Much like how the aforementioned Zen Arcade or Fucked Up’s body of work show the ripe fusion state between the directness of heartland rock, hardcore and punk ethos and progressive/art rock ambition (there’s a strong case to be made that Fucked Up wouldn’t be possible without Trail of Dead’s experiments), XI is a union of the heart of these things. Punk and great alt rock are simple songs that want to blossom into a universe, seeds that explode to infinity; prog is often the art of seeing the transcendent in the everyday, letting the pearlescent swirl of rippling color in the oil pools on asphalt remind us of the vast geologies of the earth and how the atoms in our bodies were born in volcanos and dying stars. When XI switches from a slow-churning post-Springsteen indie rock rumble like The Hold Steady and bursts into a driving krautrock groove halfway through “Golden Sail,” the overlap of these worlds presses into your chest. After all, like Lemmy said, at the end of the day it’s all rock ‘n’ roll, and sure faith in that unifying spiritual intent can work miracles in making the resulting sonic clash make sense.

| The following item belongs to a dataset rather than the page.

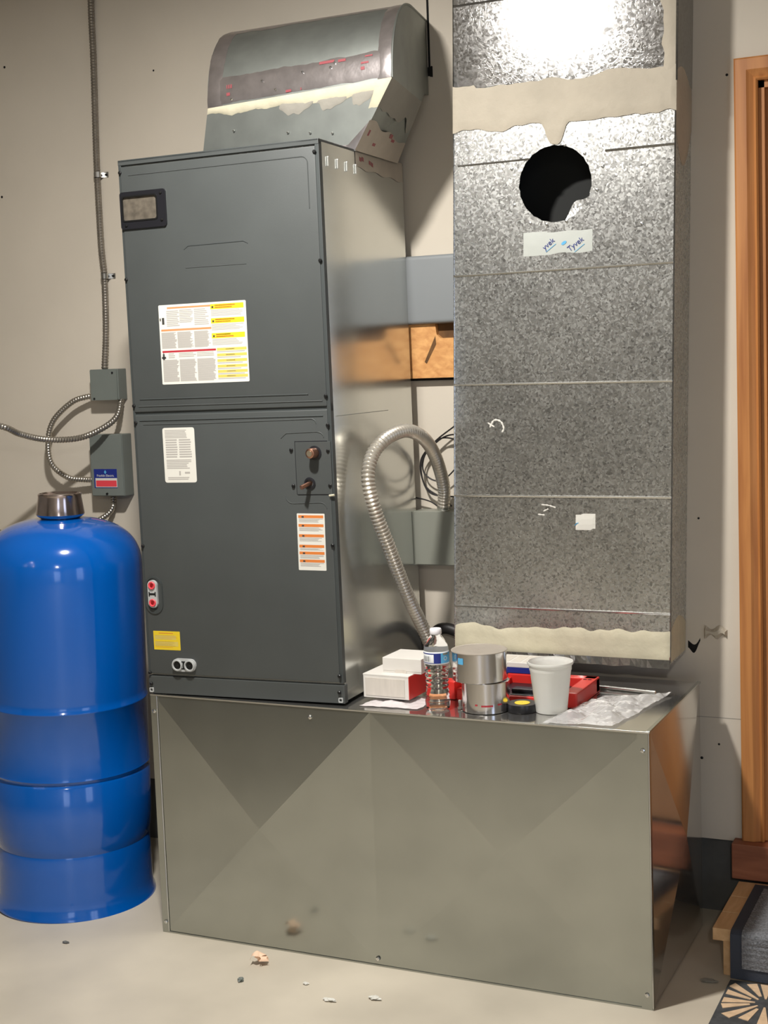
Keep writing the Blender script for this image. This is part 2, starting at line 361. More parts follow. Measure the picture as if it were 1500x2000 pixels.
# thin dents and pale paint chips on the front
bm = patch(lambda u, v, o: Vector((u, -.0052-o, v)), .487, .494, jag(.352, .003, 300, 2), jag(.362, .003, 300, 9), 5, 3, .0008); new('paint_chip', bm, M['white'], pl)
# ------------------------------------------------------------------ air handler
AH = thing('air_handler', 'tall charcoal two-panel air handler cabinet standing on the plenum', 'air handler', (-.004, .002, H+.0022), (0, -.0065, .039))
def U(u, v): return u+.0065*v-.003
AW, AHt, AD = .557, 1.36, .533
def ab(name, x0, x1, y0, y1, z0, z1, m, bev=.001, par=AH, **k): return new(name, abox(B(), x0, x1, y0, y1, z0, z1, bev), m, par, world=False, **k)
bm = B(); abox(bm, .001, AW-.001, .012, AD, .003, AHt-.003, .001); cab = new('cabinet', bm, M['ahside'], AH, world=False)
# corner posts + top rim + base
ab('corner_post', AW-.0105, AW, .001, .018, .05, AHt, M['paintd'], .0015)
ab('corner_post', 0, .008, .001, .018, .05, AHt, M['paintd'], .0015)
ab('top_rim', 0, AW, .0, AD, AHt-.005, AHt+.001, M['paintd'], .0012)
ab('top_rail', .0, AW, .0, .014, AHt-.012, AHt, M['paint'], .001)
def panel(name, z0, z1, beads):
    bm = B(); abox(bm, .006, AW-.009, -.001, .014, z0, z1, .0025, seg=3); p = new(name, bm, M['paint'], AH, world=False, smooth=True)
    return p
up = panel('upper_door', .7295, 1.344, ())
lo = panel('lower_door', .052, .722, ())
ab('base_rail', .0, AW+.002, .0, .02, .0, .046, M['paint'], .002)
ab('seam_strip', .0, AW, .003, .016, .718, .736, M['paintd'], 0)
def groove(pts, par, r=.0016, m='paintd', y=-.0010):
    P = [Vector((x, y, z)) for x, z in pts]; P = [P[0]]+P+[P[-1]] if len(P) < 2 else P
    bm = tube(B(), P, r, 6); return new('bead', bm, M[m], par, world=False, smooth=True)
def arc(cx, cz, r, a0, a1, n=6): return [(cx+r*math.cos(math.radians(a0+(a1-a0)*i/n)), cz+r*math.sin(math.radians(a0+(a1-a0)*i/n))) for i in range(n+1)]
groove([(.03, 1.322)]+arc(AW-.046, 1.306, .016, 90, 0)+[(AW-.03, 1.2)], up, .0014, 'paint')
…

Still, XI is a more mature record than their earlier works, despite the moments of youthful fire sprinkled across. I’ll admit this threw me for a loop on my first few listens; this band is, as you might guess, immensely important to me, and one of the negatives of that is that it’s easy to walk in wanting them to recapture what they provided for me as that wayward and alienated teenager looking for a way to connect with my peers on my terms, without sacrificing my identity. But they are men now, and I am in my mid-30s, and much as their craft has refined itself and sharpened just as its grown in ambition, so too has my heart gone through the changes and alchemical con-fusions of maturity. They may channel that rock fire, but much like how Bob Mould or Paul Westerberg eventually relinquished the hardcore of youth for the ruminations of adulthood, Trail of Dead is ultimately more in tune with turning what once might have emerged as juvenile fury or prog rock cosmicism into the grandeur and universal complexity of the present. There is a meditative aspect to this record, turning the world over and over and over, searching for something; the final Moonface record Dancer feels like a fitting comparison, using album-length suite-like writing in a progressive/indie rock context to observe the manifold complexity of adult life inside and out. Sometimes, especially with the current dire conditions of the world, we may need something more direct and fiery to wield as a brand against encroaching darkness and evil. Bleed Here Now is something different, an interior labyrinth, the self interrogating self. On crossing that bridge of expectation, I saw its charms. This joins the esteemed ranks of its predecessors as a brilliant record by the best indie rock band no one seems to talk about. Whether or not the vaster indie hordes wake up to the gold beneath their feet, Trail of Dead continue only to sharpen and shine brighter.